Ainda que não aceitemos vender, aprisionar e condenar seres humanos ao trabalho forçado, condenamos milhões ao desemprego ou trabalho humilhante por falta de qualificação.

Somos escravocratas ao deixarmos que a escola seja tão diferenciada, conforme a renda da família de uma criança, quanto eram diferenciadas as vidas na casa grande ou na senzala. Até hoje, não fizemos a distribuição do conhecimento: instrumento decisivo para a liberdade. Somos escravocratas porque todos nós, que estudamos, escrevemos, lemos e obtemos empregos graças aos diplomas, beneficiamo-nos da exclusão dos que não estudaram. Como antes, os brasileiros livres se beneficiavam do trabalho dos escravos.

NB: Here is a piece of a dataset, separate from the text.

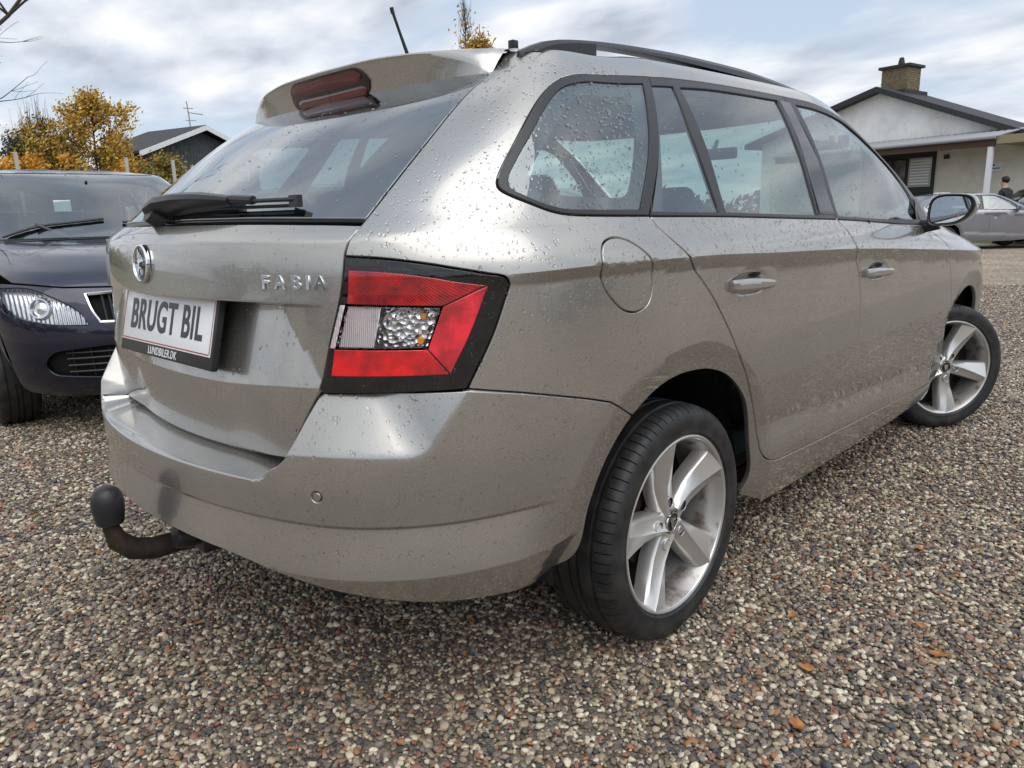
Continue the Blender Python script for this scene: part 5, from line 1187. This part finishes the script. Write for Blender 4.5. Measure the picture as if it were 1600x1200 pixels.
for a0,a1,z0,z1 in ((-2.05,-1.0,2.8,3.75),(-.75,.55,3.25,3.8),(.75,1.05,3.2,3.75),(1.3,1.6,3.2,3.75),(1.8,2.7,3.2,3.75)):
    b=MB(); lbox(b,G,a0,a1,-.06,-.03,z0,z0+.07); lbox(b,G,a0,a1,-.06,-.03,z1-.07,z1); lbox(b,G,a0,a0+.07,-.06,-.03,z0+.071,z1-.071); lbox(b,G,a1-.07,a1,-.06,-.03,z0+.071,z1-.071); w_=gb_(b,'window_frame',m_wt)
    b=MB(); lbox(b,G,a0+.07,a1-.07,-.045,-.035,z0+.07,z1-.07); gb_(b,'window_pane',m_pg)
# antenna mast
X=far(-31.5,13.95,0)
b=MB(); b.tube([(X[0]-3,X[1],0),(X[0]-3.0,X[1]-.05,6.6),(X[0]-3,X[1]-.1,7.35)],[.04,.035,.03],8); b.tube([(X[0]-3,X[1]-.1,6.8),(X[0]-3,X[1]+.7,6.75)],.025,5); b.tube([(X[0]-3,X[1]-.3,7.0),(X[0]-3,X[1]+.2,7.02)],.025,5); b.tube([(X[0]-3,X[1]-.25,6.4),(X[0]-3,X[1]+.3,6.42)],.02,5)
o=b.build('aerial_mast',mat('galvanised',(.35,.35,.36),.5,.6)); tag(o,'thin aerial mast rising above the roof of the grey house','mast')
# ------------------------------------------------------------------ trees
def leaf_m(name,c0,c1):
    m=mat(name,c0,.7); oi=N(m,'ShaderNodeTexCoord'); n=N(m,'ShaderNodeTexNoise',Scale=1.1,Detail=8,Roughness=.8); L(m,oi.outputs['Object'],n.inputs['Vector']); r=N(m,'ShaderNodeValToRGB'); r.color_ramp.elements[0].position=.38; r.color_ramp.elements[1].position=.62; r.color_ramp.elements[0].color=(*c0,1); r.color_ramp.elements[1].color=(*c1,1); L(m,n.outputs['Fac'],r.inputs[0]); L(m,r.outputs[0],P_(m).inputs['Base Color'])
    P_(m).inputs['Subsurface Weight'].default_value=0; return m
LM={'gold':leaf_m('golden_leaves',(.33,.18,.02),(.56,.38,.06)),'orange':leaf_m('orange_leaves',(.40,.18,.015),(.60,.32,.035)),'olive':leaf_m('olive_leaves',(.10,.10,.02),(.33,.22,.03)),'ever':leaf_m('dark_evergreen',(.018,.03,.014),(.05,.06,.02))}
bark=mat('bark',(.06,.045,.035),.9)
def tree(x,y,h,rw,kind,nleaf,label,cat='tree',seed=0,leafs=.055,z0=.0,crown0=.12,top=.5,twig=.25,group=None,name='autumn_tree',trunk=.07):
    r_=random.Random(seed); e=empty(name,(x,y,z0),label=label,cat=cat,group=group); tips=[]
    tb=MB(); tb.tube([(0,0,0),(r_.uniform(-.1,.1),r_.uniform(-.1,.1),h*.4),(0,0,h*.8),(r_.uniform(-.1,.1),0,h)],[trunk,trunk*.7,trunk*.3,.008],7)
    nb=int(16+h*4)
    for i in range(nb):
        t=crown0+(1-crown0)*(i+.5)/nb; z=h*t*.92; a=i*2.4+r_.uniform(-.4,.4); env=rw*(math.sin(math.pi*min(1,(t-crown0)/(1-crown0)*.86+.12))**.7)*(1 if t<.75 else .75)
        l=env*r_.uniform(.65,1.1); el=r_.uniform(.4,1.0)
        p0=Vector((0,0,z)); p1=p0+Vector((math.cos(a)*l*.55,math.sin(a)*l*.55,l*el*.35)); p2=p0+Vector((math.cos(a)*l,math.sin(a)*l,l*el))
        tb.tube([p0,p1,p2],[.022,.012,.005],5,False)
        for q in range(9):
            s=r_.uniform(.25,1.05); c=p0.lerp(p1,s/.5) if s<.5 else p1.lerp(p2,(s-.5)/.5); w=Vector((r_.gauss(0,.2),r_.gauss(0,.2),r_.gauss(.08,.2)))*max(.5,env*.45); tips.append(c+w)
            if q<4: tb.tube([c,c+w*1.0+Vector((0,0,twig*.8))],[.006,.003],3,False)
    tb.build('trunk',bark,e,smooth=False,recalc=False)
    V=[];F=[]
    for i in range(nleaf):
        c=tips[r_.randrange(len(tips))]; p=c+Vector((r_.gauss(0,.13),r_.gauss(0,.13),r_.gauss(0,.13)))*max(.8,rw*.5)
        n=Vector((r_.gauss(0,1),r_.gauss(0,1),r_.gauss(0,1))).normalized(); u_=n.orthogonal().normalized(); w_=n.cross(u_); s=leafs*r_.uniform(.6,1.3)
        k=len(V); V+=[p-u_*s,p+w_*s*.55,p+u_*s,p-w_*s*.55]; F.append((k,k+1,k+2,k+3))
    new_obj('crown',V,F,LM[kind],e,False)
    return e
def atpx(px,dist):
    d=_f+_r2*((px-800)/1147)+_u2*((600-340)/1147); h=math.hypot(d[0],d[1]); return 1.735+d[0]/h*dist,-1.498+d[1]/h*dist
x,y=atpx(166,27); tree(x,y,5.3,1.45,'gold',9500,'tall golden autumn tree with bare top twigs left of the grey house',seed=4,crown0=.25)
x,y=atpx(118,29); tree(x,y,3.9,1.7,'olive',8500,'wide olive and yellow shrub between the golden tree and the tall reeds','shrub',seed=5,name='autumn_shrub')
x,y=atpx(88,28); tree(x,y,4.6,.9,'olive',3000,'thin half-bare sapling with upright twigs left of the wide shrub','shrub',seed=6,twig=.9,name='autumn_shrub')
x,y=atpx(66,31); tree(x,y,4.8,1.0,'gold',3000,'half-bare yellow sapling with long upright twigs over the fence','shrub',seed=16,twig=1.0,name='autumn_shrub')
x,y=atpx(48,30); tree(x,y,4.2,1.2,'ever',4800,'dark evergreen standing among the yellow shrubs at the far left','tree',seed=7,name='evergreen_tree')
x,y=atpx(60,26); tree(x,y,3.1,1.5,'orange',6500,'low orange shrub behind the fence posts at the far left','shrub',seed=8,name='autumn_shrub')
x,y=atpx(8,28); tree(x,y,3.1,1.6,'orange',5500,'low orange brown shrub cut by the left edge','shrub',seed=9,name='autumn_shrub')
x,y=atpx(214,25); tree(x,y,3.0,.85,'orange',4500,'bright orange shrub in front of the corner of the grey house','shrub',seed=10,name='autumn_shrub',leafs=.05)
x,y=atpx(272,24); tree(x,y,3.0,1.1,'olive',6200,'green and yellow bush in front of the windows of the grey house','shrub',seed=12,name='autumn_shrub',leafs=.05)
x,y=atpx(320,26); tree(x,y,2.9,1.0,'olive',3500,'green bush seen past the edge of the rear window','shrub',seed=13,name='autumn_shrub')
x,y=atpx(758,24); tree(x,y,6.75,.85,'gold',6500,'golden tree top poking up behind the roof of the beige car','tree',seed=21,crown0=.5,twig=.3)
x,y=atpx(738,27); tree(x,y,8.6,.5,'gold',260,'bare spindly tree top rising beside the golden one behind the car roof','tree',seed=22,crown0=.6,twig=.5,name='bare_tree')
def bare(x,y,h,label,seed):
    r_=random.Random(seed); e=empty('bare_tree',(x,y,0),label=label,cat='tree'); b=MB()
    def br(p,d,l,r,dep):
        pts=[p]; q=p.copy(); dd=d.copy()
        for i in range(4): dd=(dd+Vector((r_.gauss(0,.13),r_.gauss(0,.13),r_.gauss(.05,.1)))).normalized(); q=q+dd*l/4; pts.append(q.copy())
        b.tube(pts,[r,r*.85,r*.7,r*.6,r*.5],5 if dep<2 else 4,False)
        if dep<4:
            for i in range(3 if dep else 6):
                t=pts[r_.randrange(2,5)]; nd=(dd+Vector((r_.gauss(0,.6),r_.gauss(0,.6),r_.gauss(.1,.4)))).normalized(); br(t,nd,l*.62,r*.45,dep+1)
    br(Vector((0,0,0)),Vector((0,0,1)),h*.45,.09,0); b.build('trunk',bark,e,smooth=False,recalc=False); return e
x,y=atpx(-115,13); bare(x,y,6.5,'bare tree whose twigs reach in from the upper left edge',31)
# far dark tree belts round the yard (also what the paint reflects)
def belt(name,pts,h,kind,n,label,seed):
    r_=random.Random(seed); V=[];F=[]
    for i in range(n):
        t=r_.random()*(len(pts)-1); k=int(t); t-=k; x=pts[k][0]*(1-t)+pts[k+1][0]*t+r_.gauss(0,1.6); y=pts[k][1]*(1-t)+pts[k+1][1]*t+r_.gauss(0,1.6)
        hh=h*(.65+.35*math.sin(x*.7+seed)*math.sin(y*.9)+r_.uniform(-.1,.1)); z=hh*r_.random()**.7
        nn=Vector((r_.gauss(0,1),r_.gauss(0,1),r_.gauss(0,1))).normalized(); u_=nn.orthogonal().normalized(); w_=nn.cross(u_); s=.3*r_.uniform(.6,1.4); p=Vector((x,y,z)); q=len(V)
        V+=[p-u_*s,p+w_*s*.6,p+u_*s,p-w_*s*.6]; F.append((q,q+1,q+2,q+3))
    o=new_obj(name,V,F,LM[kind],None,False); tag(o,label,'trees',kind='stuff'); return o
belt('tree_belt',[(-45,-10),(-48,5),(-46,30),(-34,48)],3.2,'olive',9000,'far hedge of mixed autumn trees along the left horizon',1)
belt('tree_belt',[(-30,-32),(0,-36),(30,-30)],5,'ever',9000,'dark hedge behind the viewpoint',2)
belt('tree_belt',[(36,-25),(38,0),(34,40)],4.5,'olive',9000,'hedge along the far right side of the yard',3)
belt('tree_belt',[(-32,50),(-10,56),(20,50),(34,42)],2.6,'ever',7000,'low far hedge beyond the bungalow',4)
# white building behind the viewpoint side that the paint reflects
# fence and brush pile
x0,y0=atpx(-60,17.5); x1,y1=atpx(345,20)
fe=empty('wire_fence',(x0,y0,0),label='wire fence on pale concrete posts behind the blue hatchback',cat='fence')
m_pc=mat('concrete_post',(.42,.42,.40),.9); Fd=Vector((x1-x0,y1-y0,0)); FL=Fd.length; Fd.normalize(); n_=int(FL/.95)
for i in range(n_+1):
    b=MB(); p=Fd*(FL*i/n_); hh=2.55 if i%3 in (0,1) and i<5 else 1.45; b.box((p.x,p.y,hh/2),(.06,.06,hh)); b.build('fence_post',m_pc,fe,smooth=False)
for z in (.45,.85,1.15,1.4):
    b=MB(); b.tube([(0,0,z),tuple(Fd*FL+Vector((0,0,z)))],.008 if z<1.4 else .02,5); b.build('fence_wire',bpy.data.materials['galvanised'],fe)
r_=random.Random(5); b=MB(); x,y=atpx(105,18.4); ux,uy=atpx(200,18.8); D_=Vector((ux-x,uy-y,0)).normalized()
for i in range(420):
    s=r_.gauss(0,1.0); s=max(-1.9,min(1.75,s*1.1)); zt=1.95+.25*math.exp(-((s-.9)/.5)**2); z=r_.uniform(.1,zt); a=r_.uniform(-.5,.5); l=r_.uniform(.25,.8); d=Vector((D_.x*math.cos(a),D_.y*math.cos(a),math.sin(a)*.5+r_.gauss(0,.2))); p=Vector((x,y,z))+D_*s+Vector((r_.gauss(0,.25),r_.gauss(0,.25),0))
    b.tube([p-d*l/2,p+Vector((0,0,r_.gauss(0,.04))),p+d*l/2],[.03,.035,.02],5,False)
o=b.build('brush_pile',bark,smooth=False,recalc=False); tag(o,'dark heap of cut branches behind the roof of the blue hatchback','brush pile',kind='stuff')
# ------------------------------------------------------------------ person behind the grey car
def person(x,y,rz,h):
    e=empty('person',(x,y,0),rz,label='person with dark hair in a dark jacket standing behind the grey car, head lowered',cat='person')
    vs=[(0,0,.95),(0,.0,1.15),(0,0,1.38),(0,.03,1.50),(0,.07,1.60),(0,.09,1.70),(.19,0,1.40),(.26,.04,1.14),(.22,.22,.98),(-.19,0,1.40),(-.26,.04,1.14),(-.22,.22,.98),(.10,0,.88),(.12,.03,.50),(.12,0,.08),(.12,.14,.04),(-.10,0,.88),(-.12,.03,.50),(-.12,0,.08),(-.12,.14,.04)]
    ed=[(0,1),(1,2),(2,3),(3,4),(4,5),(2,6),(6,7),(7,8),(2,9),(9,10),(10,11),(0,12),(12,13),(13,14),(14,15),(0,16),(16,17),(17,18),(18,19)]
    rr=[.15,.15,.17,.07,.088,.085,.075,.055,.04,.075,.055,.04,.10,.075,.05,.045,.10,.075,.05,.045]
    me=bpy.data.meshes.new('body'); me.from_pydata(vs,ed,[]); o=bpy.data.objects.new('body',me); S.collection.objects.link(o)
    md=o.modifiers.new('s','SKIN'); 
    for i,r in enumerate(rr): me.skin_vertices[0].data[i].radius=(r,r*.85 if i<3 else r)
    me.skin_vertices[0].data[0].use_root=True; o.modifiers.new('ss','SUBSURF').levels=2
    dg=bpy.context.evaluated_depsgraph_get(); m2=bpy.data.meshes.new_from_object(o.evaluated_get(dg)); bpy.data.objects.remove(o)
    for c in (mat('skin_tone',(.42,.25,.18),.6),mat('black_jacket',(.015,.016,.018),.8),mat('dark_trousers',(.02,.025,.04),.8)): m2.materials.append(c)
    for p in m2.polygons: z=p.center.z; p.material_index=0 if z>1.50 or (z<1.02 and p.center.y>.20 and z>.8) else (1 if z>.86 else 2); p.use_smooth=True
    o=bpy.data.objects.new('body',m2); S.collection.objects.link(o); o.parent=e
    bm=bmesh.new(); bmesh.ops.create_icosphere(bm,subdivisions=3,radius=.108)
    for v in bm.verts: v.co=Vector((v.co.x*.93,v.co.y*1.02+.05,v.co.z*.92+1.715))
    bmesh.ops.delete(bm,geom=[v for v in bm.verts if v.co.y>.10 and v.co.z<1.735],context='VERTS'); me=bpy.data.meshes.new('hair'); bm.to_mesh(me); bm.free(); me.materials.append(mat('dark_hair',(.012,.009,.007),.7)); hh=bpy.data.objects.new('hair',me); S.collection.objects.link(hh); hh.parent=e
    b=MB(); b.add([(0,.175,1.655),(.014,.165,1.63),(-.014,.165,1.63),(0,.19,1.632)],[(0,1,3),(0,3,2),(1,2,3),(0,2,1)]); b.build('nose',bpy.data.materials['skin_tone'],e)
    e.scale=(h,h,h)
x,y=atpx(1567,24.6); person(x,y,rad(70),1.0)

Continuamos escravocratas, comemorando gestos parciais. Antes, com a proibição do tráfico, a Lei do Ventre Livre, a alforria dos sexagenários. Agora, com o Bolsa Família, o voto do analfabeto ou a aposentadoria rural. Medidas generosas, para inglês ver e sem a ousadia da abolição plena.

Somos escravocratas porque, como no século XIX, não percebemos a estupidez de não abolirmos a escravidão. Ficamos na mesquinhez dos nossos interesses imediatos, negando fazer a revolução educacional que poderia completar a quase abolição de 1888. Não ousamos romper as amarras que envergonham e impedem nosso salto para uma sociedade civilizada, como, por 350 anos, a escravidão nos envergonhava e amarrava nosso avanço.

Cem anos depois da morte do pernambucano Joaquim Nabuco, lembrou bem o pernambucano Vilaça ao dizer que a obra criada pela escravidão continua. Por negar educação de qualidade a todos, continuamos insistindo na permanência da obra maldita, que Nabuco ousou enfrentar.